With this exhibit, which runs through January 7, the modern and contemporary art museum kicked off its year-long American Season series. Also to be featured in this series are Martin Puryear and Wayne Thiebaud. Puryear, of New York, works in wood and bronze. Thiebaud, of California, is best known for his colorful paintings featuring candies. He will be 97 by the time his exhibit opens here.
Wood, from Boston, is married to the Japanese Kusaka. They have been working out of L.A. for over 10 years. While this is the first time their work has been exhibited together at a museum, they have a uniquely symbiotic way of working with and off each other. They inspire one another, complement and amplify each other’s work, but yet do not work directly together.
“While Shio and Jonas may work in different artistic disciplines, just as their lives are interwoven, so is their respective art. They are one another’s muse,” according to the program for their exhibit. “The mutual influence is most immediately visible in Jonas’ paintings, whose subjects include pots and objects made by Shio. Shio, in turn, takes patterns from sports equipment and the shapes of other daily objects found in the work of Jonas, and adopts them into her own work. The result is a visual dance between the two artists. In their individual investigations of line and form, we can see an interplay as well.”
The Woods are also inspired by their roots. Shio’s pottery draws heavily from traditional Japanese artistic styles, including intentional imperfections in her pottery in a technique known as Wabi-Sabi, while many of Jonas’ works are inspired by childhood memories, or neighborhoods or houses he’s lived in during the course of his life.

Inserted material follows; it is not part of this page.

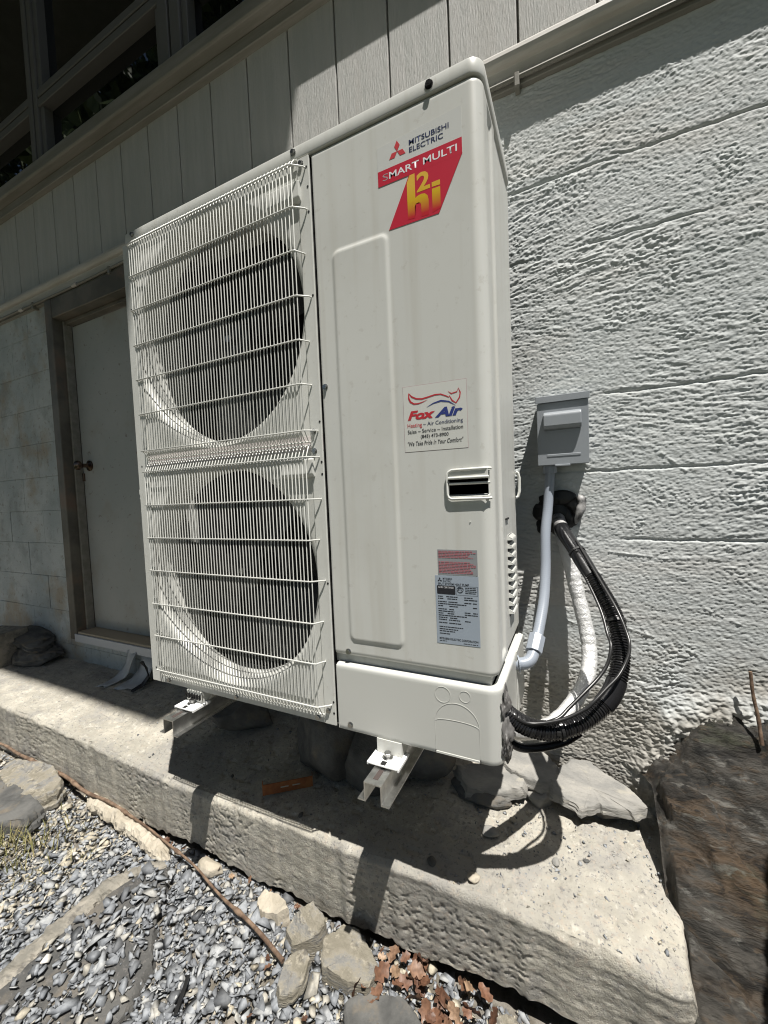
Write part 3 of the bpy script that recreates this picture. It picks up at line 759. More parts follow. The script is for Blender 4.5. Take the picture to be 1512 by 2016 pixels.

Wood said that the exhibit came about after Joop van Caldenborgh, the owner of Voorlinden Museum and a renowned art collector, bout a series of Wood’s paintings.
Shio likes her pottery to be displayed as a large group of pots, a cluster allows for easier comparing and contrasting by the viewer. It allows one to take in the uniqueness of each pot or vase when the vase is displayed there next to five or ten others, each with their own different colors and qualities. The titles of Shio’s pottery are interestingly titled after their methods of creation. For example ‘Carved 56,’ or ‘Mark 33.’
Plants play a major role in Jonas’ art. Their bright colors and abstract shapes are a natural draw for an artist focused on the sort of style that Wood specializes in. Cacti are a particular favorite, perhaps an influence of the California flora they’ve been living among for the past ten years.
The couple live in L.A. together with their own studio and with their son and daughter. The two co-author an art book series under the name Wood Kusaka Studios.